Ladies and gentlemen, this is a perfectly wonderful city to come to, a wonderful city to explore, for people to meet. If you are walking at 6:00 o'clock in the morning and somebody sitting on the sidewalk says "Hi Janet, how are you," you realize that it is still a small and caring city.

When a Republican Senator calls you and says, "You're not mad at me, are you?" you realize that it's a wonderful and caring city.

(Laughter.)

But one of the people that has made it so special for me and so special for the citizens of this District and the citizens of this country who come to visit, the most wonderful capital city in the world, is Eleanor Holmes Norton. She is hard-working, competent, absolutely intellectually honest. She won't let you get away with a bit of an illusion of the right. Able to get along with opponents as well as fellow partisans, willing to take personal and political risks in the long-term interest of her community and constituency, a splendid Representative, a splendid person.

You made acknowledgment of Amelia Earhart. I've never asked Eleanor about this, but I think she might say so, too. My mother helped push Amelia Earhart's plane out of the hangar at Opalaka Airport as she took off on her trip around the world, into the Caribbean towards South America. My mother was a little cub reporter who got the assignment because she got up early enough to go out on a Sunday morning to do it.

She said: "Ms.
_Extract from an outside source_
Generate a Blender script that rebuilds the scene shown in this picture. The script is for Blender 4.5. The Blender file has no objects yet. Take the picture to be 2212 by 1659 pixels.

Earhart, why are you doing this?" "Just for fun."

Anybody that has a sense of spirit and a sense that public service can be fun, too, while at the same time retaining the fierce commitment to right deserves this award.

It is my pleasure and my great honor to present the Torchbearer Award to Eleanor Holmes Norton.

I think the inscription is so perfect: "With gratitude and honor for the light she has carried, the paths she has opened, and the changed world she leaves for all women."